4.7.13

The Interactive Dashboard Blues: getting users to play

Kathy Sierra, Creating Passionate Users
I'm a big believer that work should be play.  I love what I do, I even do it as a hobby.  So when I present a dashboard to someone and see that look of Office-Disguised-Horror (it looks unimpressed - arms crossed, leaned back, prove it to me, body language ), I'm saddened.  To me, it suggests an experience or environment where not knowing something might be punished.

I find that interactive dashboards are more likely to induce this reaction.  Many people will just stare, not touch.

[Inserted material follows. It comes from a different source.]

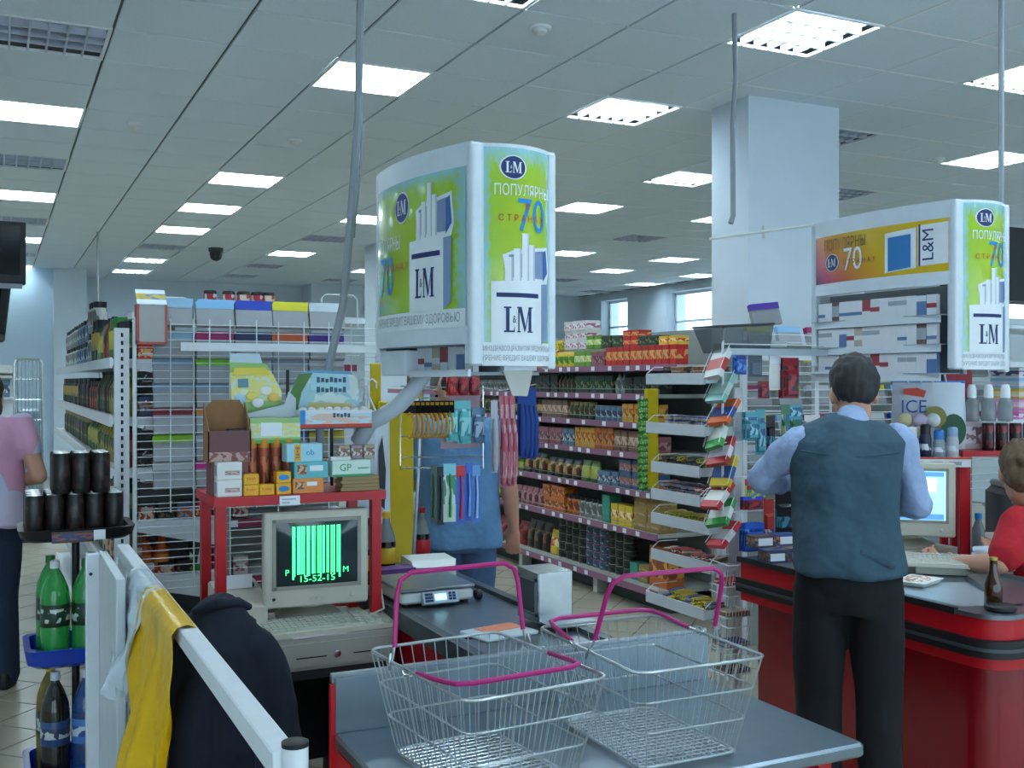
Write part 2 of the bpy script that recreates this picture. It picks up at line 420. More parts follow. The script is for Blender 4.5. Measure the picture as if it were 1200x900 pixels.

I hate to say it, but it may be a generational thing.  I watch my 70 year old father on the computer and he does pretty well for someone who was first introduced to a keyboard at age 60.  But he is afraid to push buttons and often gets lost on the web.

Then there's my 2 year old grandson who zooms around on an iPad so fast I can't figure out what he's doing.  He is absolutely fearless and doesn't care if he breaks it.  And yet, he hasn't.  He always manages to 'find his way back'.



I'm somewhere in the middle of these two.  The internet came into being when I was in my 30's while in university. I viewed it as one big library.  For me, the computer became a treasure hunt.  I broke a lot of things and learned how to fix them.  So I am not afraid to touch and play.

Unfortunately, our dashboard users have a myriad of experience, so we can't possibly know how to help everyone.  Documentation is important of course, as is building a smart dashboard, but that isn't always enough.
But helping a user be afraid and do it anyway is a powerful force. We shouldn't be too quick to over-simplify a product or experience. Of course, it's up to us to get our users through the big, challenging, thing--there's a big responsibility for stellar documentation and support. And we're talking moral support, not just tech support, so building a user community is even more important with something really, really, scary.